Though, written four decades back, the theme of the play still seems very contemporary. “The play attempts to understand the very purpose of life. Every one of us is seeking and searching for true happiness. The play speaks out about the vacuum of both men & women where they feel that they are still incomplete i.e. Adhe-Adhure even after passing many years of their life.The agony of a middle class woman caught in the shackles of societal pressure and responsibilities was brought forth beautifully by Rawat, making everyone empathize with the character. The incompleteness which screams through the dialogues, the silence, and the circumstances make the perfect setting for the play. It makes the audience understand the very basis of a relation that perfection can’t be achieved and it’s the incompleteness that you must learn to cherish. “It’s important to understand that no one is complete. We all are always looking for something in someone. And this quest for a perfect man or woman can never end. But the truth is that it’s our perception that makes someone imperfect and incomplete.

Rakesh’s protagonist Savitri is a victim of an urban dysfunctional family of the late sixties but her trials and tribulations are timeless, albeit some of them may have assumed new forms with time. Following her husband’s financial ruin and the incapability to fulfil even the commonplace desires of her life, she’s drawn to other men in the course of her forced employment. The pull appears to be partly inadvertent and partly intentional. We are never sure whether it’s solely for the family cause or it also has shades of personal gratification as well. Rakesh keeps the audience pondering.

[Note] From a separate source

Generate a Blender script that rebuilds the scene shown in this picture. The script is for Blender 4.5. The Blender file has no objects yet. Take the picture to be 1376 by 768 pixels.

His play also stands out for the unbiased quality of its feminist stance. In unfolding the trauma of Savitri’s life, the story steers clear of overruling perceptions and is highly sensitive to the standpoints of Savitri’s dependents and detractors as well – notably, her meek, loser husband Mahendranath (Dr. Mohan Aagshe), mutinous but crestfallen eldest daughter (Ira Dubey), disillusioned and downcast son (Rajeev Siddhartha) and the youngest teenage daughter (Anushcka Sawhney) turning more dishevelled in the light of the dubious reality around her. While Savitri bears the brunt of the family torment, every member is confronting a vacuum emanating from respective failed dreams and flawed decisions.

Savitri’s despondency (Dubey herself in the lead role) comes alive on stage as it should, save for few fleeting moments where the story seems to lose some of its momentum. Despite her inherent highbrow image, she depicts Savitri’s working class mannerisms, successfully if not effortlessly. But the essence of Mohan Rakesh’s radical geo-modernism (away from the popular but constrained notions of modernism and post-modernism) unfolds chiefly through the superb performance of veteran Dr. Agashe in multiple roles. The psychiatrist in him must have relished the potent case study of family dysfunction that this play unleashes in lyrical form. And Dubey shows remarkable ingenuity in letting him drive the principal message – first as the casual narrator at the very beginning who sets the uncertainty and impermanence of his character as the underlying context for the play and finally as the well meaning family friend Juneja, the only common link between Savitri and Mahendranath, who exposes the dark side of Savitri’s angst while acknowledging the depth of her anguish, only to pave the way for what could possibly reunite husband and wife in a cocoon of measured compromise. That the frail Mahendranath returns home in the concluding scene is no proof of this negotiation, yet it leaves the audience with some wishful cues.